Hal ini sebagaimana dialog KH As’ad Saymsul ‘Arifin
Sitobondo dengan KH Ridwan. Dialog itu saya dapatkan dari KH. Makruf Khazin
dalam PowerPoint beliau. Berikut dialog tersebut, saya tulisa
sesuai tulisan KH. Makruf Khazin:
“Telah sampai kepada saya
riwayat dari Gus Sholahuddin, putra Kyai Mujib Ridlwan Abdullah, beliau dari
ayahnya Kyai Mujib, bahwa awalnya Kyai As’ad di masa itu tidak menerima adanya
Azaz Tunggal Pancasila.
Bagi kyai pelaku sejarah NU ini, Islam tidak bisa
diganti dengan apapun termasuk dengan Pancasila. Kyai As’ad berkata kepada Kyai
Mujib: “Tidak bisa Pak Mujib. Islam tidak bisa diganti dengan Azaz Tunggal.

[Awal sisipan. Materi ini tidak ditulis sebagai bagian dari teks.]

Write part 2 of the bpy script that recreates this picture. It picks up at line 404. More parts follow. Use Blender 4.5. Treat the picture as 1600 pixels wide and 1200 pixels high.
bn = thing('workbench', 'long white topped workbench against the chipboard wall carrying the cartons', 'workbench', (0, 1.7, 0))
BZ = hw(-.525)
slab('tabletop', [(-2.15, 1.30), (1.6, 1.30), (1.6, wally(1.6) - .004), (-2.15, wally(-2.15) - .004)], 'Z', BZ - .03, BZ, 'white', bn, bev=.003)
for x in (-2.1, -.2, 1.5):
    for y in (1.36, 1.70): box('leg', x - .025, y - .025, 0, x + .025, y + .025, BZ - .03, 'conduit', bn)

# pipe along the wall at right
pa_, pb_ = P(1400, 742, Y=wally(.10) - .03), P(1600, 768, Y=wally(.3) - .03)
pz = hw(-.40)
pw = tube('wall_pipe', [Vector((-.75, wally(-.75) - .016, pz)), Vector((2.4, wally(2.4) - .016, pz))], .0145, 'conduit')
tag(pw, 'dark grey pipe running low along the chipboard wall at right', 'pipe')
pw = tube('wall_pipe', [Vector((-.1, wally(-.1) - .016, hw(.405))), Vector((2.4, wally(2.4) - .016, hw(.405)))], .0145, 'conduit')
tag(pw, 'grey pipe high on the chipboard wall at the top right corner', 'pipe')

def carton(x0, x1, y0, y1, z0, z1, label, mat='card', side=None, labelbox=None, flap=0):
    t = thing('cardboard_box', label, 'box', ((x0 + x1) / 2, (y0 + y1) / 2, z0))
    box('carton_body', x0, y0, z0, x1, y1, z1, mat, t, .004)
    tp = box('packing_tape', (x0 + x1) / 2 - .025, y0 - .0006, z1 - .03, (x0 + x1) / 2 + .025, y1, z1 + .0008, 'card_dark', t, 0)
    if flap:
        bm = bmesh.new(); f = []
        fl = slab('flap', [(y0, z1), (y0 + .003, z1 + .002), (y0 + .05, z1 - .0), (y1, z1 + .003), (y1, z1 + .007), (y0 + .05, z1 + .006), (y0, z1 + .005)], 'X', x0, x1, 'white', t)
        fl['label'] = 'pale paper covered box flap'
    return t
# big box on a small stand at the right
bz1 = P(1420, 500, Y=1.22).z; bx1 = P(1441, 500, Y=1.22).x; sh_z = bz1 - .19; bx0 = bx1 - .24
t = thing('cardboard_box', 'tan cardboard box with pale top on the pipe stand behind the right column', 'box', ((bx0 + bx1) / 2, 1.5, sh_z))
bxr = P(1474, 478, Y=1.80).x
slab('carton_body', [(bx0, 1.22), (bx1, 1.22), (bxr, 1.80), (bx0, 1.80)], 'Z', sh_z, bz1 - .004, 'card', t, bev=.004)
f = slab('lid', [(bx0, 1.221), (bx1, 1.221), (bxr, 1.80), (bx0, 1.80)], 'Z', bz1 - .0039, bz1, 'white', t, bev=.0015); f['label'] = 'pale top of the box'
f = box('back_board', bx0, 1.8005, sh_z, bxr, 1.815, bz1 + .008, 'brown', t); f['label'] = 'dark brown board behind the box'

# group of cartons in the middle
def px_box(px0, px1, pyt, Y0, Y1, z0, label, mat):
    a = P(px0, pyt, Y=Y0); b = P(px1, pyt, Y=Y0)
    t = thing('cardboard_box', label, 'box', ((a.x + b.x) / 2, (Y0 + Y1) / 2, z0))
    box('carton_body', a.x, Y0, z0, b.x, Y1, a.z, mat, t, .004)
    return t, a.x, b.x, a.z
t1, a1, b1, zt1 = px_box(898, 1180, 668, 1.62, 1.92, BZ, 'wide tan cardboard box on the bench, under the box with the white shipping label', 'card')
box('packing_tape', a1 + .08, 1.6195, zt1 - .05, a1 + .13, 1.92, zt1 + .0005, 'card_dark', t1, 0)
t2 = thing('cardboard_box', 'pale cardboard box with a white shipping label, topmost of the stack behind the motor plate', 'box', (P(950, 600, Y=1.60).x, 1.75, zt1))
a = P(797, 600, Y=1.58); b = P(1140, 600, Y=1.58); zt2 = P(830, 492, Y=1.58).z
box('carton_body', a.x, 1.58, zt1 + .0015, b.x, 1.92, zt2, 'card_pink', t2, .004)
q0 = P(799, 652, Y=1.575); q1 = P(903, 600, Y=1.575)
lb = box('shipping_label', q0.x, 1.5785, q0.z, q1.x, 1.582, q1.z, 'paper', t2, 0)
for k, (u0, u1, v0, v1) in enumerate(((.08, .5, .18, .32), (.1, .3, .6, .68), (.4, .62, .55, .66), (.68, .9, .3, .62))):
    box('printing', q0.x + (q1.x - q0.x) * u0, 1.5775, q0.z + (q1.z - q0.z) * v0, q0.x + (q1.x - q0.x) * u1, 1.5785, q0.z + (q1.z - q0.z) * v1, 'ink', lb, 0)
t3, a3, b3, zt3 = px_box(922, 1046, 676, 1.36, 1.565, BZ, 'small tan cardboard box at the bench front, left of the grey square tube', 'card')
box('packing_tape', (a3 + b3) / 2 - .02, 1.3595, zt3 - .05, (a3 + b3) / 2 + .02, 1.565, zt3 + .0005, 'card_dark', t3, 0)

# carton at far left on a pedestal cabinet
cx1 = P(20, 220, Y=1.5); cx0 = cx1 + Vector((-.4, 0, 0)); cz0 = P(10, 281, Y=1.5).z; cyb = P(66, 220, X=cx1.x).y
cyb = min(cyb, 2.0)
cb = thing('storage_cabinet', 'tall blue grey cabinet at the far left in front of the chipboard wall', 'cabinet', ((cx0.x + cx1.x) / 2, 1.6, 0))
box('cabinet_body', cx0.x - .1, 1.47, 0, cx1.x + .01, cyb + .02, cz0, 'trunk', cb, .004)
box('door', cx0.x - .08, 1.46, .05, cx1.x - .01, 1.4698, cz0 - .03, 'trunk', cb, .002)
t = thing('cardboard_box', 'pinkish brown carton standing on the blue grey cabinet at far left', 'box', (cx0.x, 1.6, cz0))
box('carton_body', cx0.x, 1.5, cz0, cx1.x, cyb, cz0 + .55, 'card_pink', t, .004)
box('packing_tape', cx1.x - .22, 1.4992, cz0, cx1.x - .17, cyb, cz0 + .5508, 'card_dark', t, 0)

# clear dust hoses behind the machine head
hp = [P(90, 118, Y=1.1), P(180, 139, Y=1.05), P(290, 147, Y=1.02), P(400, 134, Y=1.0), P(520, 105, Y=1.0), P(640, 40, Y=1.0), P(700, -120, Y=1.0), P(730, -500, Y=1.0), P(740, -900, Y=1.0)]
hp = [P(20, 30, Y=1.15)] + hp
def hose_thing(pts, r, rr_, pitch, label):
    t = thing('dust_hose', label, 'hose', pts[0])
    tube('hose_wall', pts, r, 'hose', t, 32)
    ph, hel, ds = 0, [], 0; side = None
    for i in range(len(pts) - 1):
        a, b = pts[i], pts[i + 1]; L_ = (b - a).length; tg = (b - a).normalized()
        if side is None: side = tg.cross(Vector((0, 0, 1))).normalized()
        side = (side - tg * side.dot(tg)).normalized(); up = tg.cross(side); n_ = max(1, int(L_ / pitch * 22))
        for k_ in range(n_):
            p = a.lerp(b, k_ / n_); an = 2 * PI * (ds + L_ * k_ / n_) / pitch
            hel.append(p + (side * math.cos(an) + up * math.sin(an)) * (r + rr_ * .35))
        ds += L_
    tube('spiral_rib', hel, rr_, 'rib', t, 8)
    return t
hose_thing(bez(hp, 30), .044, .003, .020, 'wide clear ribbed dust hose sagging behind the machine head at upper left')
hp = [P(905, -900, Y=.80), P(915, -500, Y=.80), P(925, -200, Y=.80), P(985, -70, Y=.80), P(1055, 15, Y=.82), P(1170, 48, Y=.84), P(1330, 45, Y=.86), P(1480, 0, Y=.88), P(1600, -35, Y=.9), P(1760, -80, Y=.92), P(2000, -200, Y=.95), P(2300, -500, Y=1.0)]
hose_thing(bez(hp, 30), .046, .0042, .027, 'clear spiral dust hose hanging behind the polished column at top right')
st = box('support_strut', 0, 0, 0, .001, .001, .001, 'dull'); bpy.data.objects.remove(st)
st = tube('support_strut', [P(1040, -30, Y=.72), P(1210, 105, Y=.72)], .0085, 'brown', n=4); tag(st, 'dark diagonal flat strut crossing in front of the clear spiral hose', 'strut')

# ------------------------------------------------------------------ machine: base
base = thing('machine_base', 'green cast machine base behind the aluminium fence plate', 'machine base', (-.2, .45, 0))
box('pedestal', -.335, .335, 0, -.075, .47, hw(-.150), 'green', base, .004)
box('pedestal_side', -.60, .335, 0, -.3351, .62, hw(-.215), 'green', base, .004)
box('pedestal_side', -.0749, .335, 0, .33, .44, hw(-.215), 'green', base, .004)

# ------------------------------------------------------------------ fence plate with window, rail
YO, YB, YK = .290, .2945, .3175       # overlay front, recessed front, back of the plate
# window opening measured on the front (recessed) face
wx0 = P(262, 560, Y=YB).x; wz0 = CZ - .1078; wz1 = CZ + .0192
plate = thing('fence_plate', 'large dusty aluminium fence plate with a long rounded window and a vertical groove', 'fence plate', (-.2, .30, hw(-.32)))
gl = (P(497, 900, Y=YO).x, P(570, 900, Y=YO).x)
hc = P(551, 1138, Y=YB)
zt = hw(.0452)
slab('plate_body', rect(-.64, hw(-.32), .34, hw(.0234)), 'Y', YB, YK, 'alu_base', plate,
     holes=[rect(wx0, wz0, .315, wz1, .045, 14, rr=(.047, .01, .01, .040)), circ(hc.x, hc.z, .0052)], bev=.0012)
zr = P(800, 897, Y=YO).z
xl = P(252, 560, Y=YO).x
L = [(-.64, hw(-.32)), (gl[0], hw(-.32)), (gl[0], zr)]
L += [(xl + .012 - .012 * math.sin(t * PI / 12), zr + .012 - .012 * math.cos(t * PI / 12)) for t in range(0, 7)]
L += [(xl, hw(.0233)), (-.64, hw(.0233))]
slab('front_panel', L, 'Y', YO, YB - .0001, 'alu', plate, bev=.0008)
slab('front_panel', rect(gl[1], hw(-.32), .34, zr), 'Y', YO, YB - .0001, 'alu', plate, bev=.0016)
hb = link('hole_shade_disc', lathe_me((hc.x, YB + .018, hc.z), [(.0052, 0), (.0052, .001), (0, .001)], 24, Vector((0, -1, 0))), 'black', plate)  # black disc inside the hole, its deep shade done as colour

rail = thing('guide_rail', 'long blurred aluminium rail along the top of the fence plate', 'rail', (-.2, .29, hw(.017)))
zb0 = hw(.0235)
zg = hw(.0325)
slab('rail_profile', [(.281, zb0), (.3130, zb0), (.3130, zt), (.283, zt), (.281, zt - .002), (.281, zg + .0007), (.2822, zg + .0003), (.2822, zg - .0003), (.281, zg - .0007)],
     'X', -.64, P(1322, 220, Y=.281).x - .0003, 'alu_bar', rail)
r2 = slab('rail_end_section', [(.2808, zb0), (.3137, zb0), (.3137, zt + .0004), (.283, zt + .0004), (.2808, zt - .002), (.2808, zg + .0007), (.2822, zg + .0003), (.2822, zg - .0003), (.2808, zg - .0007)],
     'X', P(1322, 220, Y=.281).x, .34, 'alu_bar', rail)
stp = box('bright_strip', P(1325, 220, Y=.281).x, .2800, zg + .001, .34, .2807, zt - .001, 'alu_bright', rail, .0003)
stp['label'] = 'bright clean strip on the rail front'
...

Kalau Suharto masih meneruskan ini, kita harus Sabil (perang), Pak Mujib. Saya
meski sudah tua begini jangan dikira takut perang. Kita turun ke hutan lagi
seperti dulu”.
Terjadi dialog panjang
antara Kyai As’ad dengan Kyai Mujib yang cenderung menerima Azaz Tunggal
Pancasila. Tidak ada argumen yang keluar dari Kyai Mujib kecuali langsung
dijawab oleh Kyai As’ad. Ketika Kyai Mujib mengeluarkan dalil al-Quran, maka
Kyai As’ad juga berdalil al-Quran, begitu pula dengan dalil hadis.
Akhirnya
Kyai Mujib berkata: “Kyai, lebih berat mana NU menerima Azaz Tunggal Pancasila
dengan Rasulullah menerima Perjanjian Hudaibiyah?”. Sejak itulah kemudian Kyai
As’ad menerima Azaz Tunggal Pancasila pada Munas Alim Ulama dan Muktamar NU di
Situbondo.”
Meski demikian, Pancasila dengan rumusannya
yang sekarang, tidak bisa mengganti posisi agama. Juga tidak bisa mengganti
posisi Alquran.
Baca juga:
Alquran adalah dasar kita dalam beragama.
Pancasila dasar kita dalam bernegara. Pancasila tidak bisa dan tidak boleh dibenturkan
dengan Alquran. Karena keduanya tidak bertentangan.
Saya ingin mengahiri tulisan ini dengan
pernyataan Almarhum BJ Habibie. Pernyataan beliau ini tertulis dalam buku “The
Power Of Ideas”.
Kata beliau:
“Jika ada orang bertanya, Habibie itu siapa?
Insinyur, muslim ataukah Indonesia? Saya jawab, “Muslim”. Kenapa? Kalau saya
mati kelak, saya bukan lagi warga negara mana. Atau mempunyai kedudukan
apa?...... Tapi kalau saya jawab demikian, jangan lalu ada yang bilang Habibie
tidak nasionalis. No!” Wallahu A’lam.